Opportunity In Crisis

Jayashree / 27 Apr 2009

Opportunity In Crisis

While holding cash as a strategy will always look better during market declines, it will eventually mean missing a very large chunk of the market recovery as both rallies and declines come without warning.

We are living today amidst events that are reshaping our world, perhaps permanently so. What started as an average American being unable to meet her mortgage repayment has slowly snow-balled into an unprecedented financial crisis. As the world heads into a slow-down, India and Indian equities are not untouched by these concerns.

The pace of correction in the equity markets has been unprecedented last year, and in many cases unjustifiably so. In this environment, risk aversion is at its highest and so is disbelief — in stocks, in our economy and its potential. The recent rally over the last few days has also taken many investors off guard with a feeling of being left out.

Where does India stand?
While the western world may see a period of varying degrees of economic slowdown, we remain positive in the relative strength of the Indian economy. India’s growth is likely to be better, with 5% plus GDP growth supported by increased domestic consumption, amongst the highest savings-to-GDP ratios and low reliance on exports. Thus, while growth will slow in 2009, as the difficult credit environment hurts both consumer demand and investment, the overall rate of expansion will be reasonable. The 3rd quarter of the current financial year FY09 saw the convergence effects of tight system liquidity, high interest rates and consequently weakened demand in certain sectors, high commodity prices and huge volatility in exchange rates. Our subsequent interactions with corporates as well as recent data points indicate some improvement at a ground level. [PAGE BREAK]

• Trade which was suffocating for credit (and hence demand) has started breathing – albeit slowly. Passenger vehicles monthly sales volumes have improved with the drop in the interest rates, government sector wage revision, excise duty cuts, improvement in financing, etc. Cement volumes have been healthy, even allowing manufacturers to go for some price hikes.

• Sanctions and disbursements from PSU banks have intensified with about 15-20% growth in the loan book. While there are some possible risks of rising non-performing assets (NPAs), they appear to be relatively better placed currently.

• With bulk of the high cost inventories having been utilised, Indian corporates may gear up to start benefitting from the huge correction in most commodities like steel, aluminium, copper etc. which have corrected by more than 40-50%. The key risks to the economy remain the outcome of the general elections and the likelihood of the emergence of a third front or a government reliant on Left parties for its survival.

Cash as a strategy: In the market meltdown, stocks have been battered regardless of their core fundamentals and longer term prospects. Regardless of what businesses they are into, value of real assets or market capitalisation have fallen alike. With market falls and rallies being so untimely, we feel it is better to remain invested.
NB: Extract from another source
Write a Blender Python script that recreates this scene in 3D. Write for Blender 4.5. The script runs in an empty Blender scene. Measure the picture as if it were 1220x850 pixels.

While holding cash as a strategy will always look better on relative performance during months of market declines, it will eventually mean missing a very large chunk of the market recovery as rallies like declines are mostly untimely and come without warning.

Sectoral outlook: We are positive on banking sector which has witnessed some correction in the recent past. Some other sectors include oil marketing companies, FMCG (liquor), gas distribution and cement plays. Also, we are positive on select engineering players, construction, sugar and select IT companies.

Where is the bottom?
So how much longer will the bear market last? While no one can forecast when a downturn will begin or end, it is likely that the moment of maximum panic and bad news is right at the bottom. There is lot of fear and distress in the market, probably giving a reasonable investment opportunity in disguise. We believe that this certainly is not the time to sell when the risk-reward is hugely in favour. The initial signs of disparate bottom-fishing in distressed counters are already visible. We are at a time when equity valuations are attractive. While it is difficult to say whether they might be even cheaper for a short while, one can be fairly certain in saying that they will not remain cheap forever.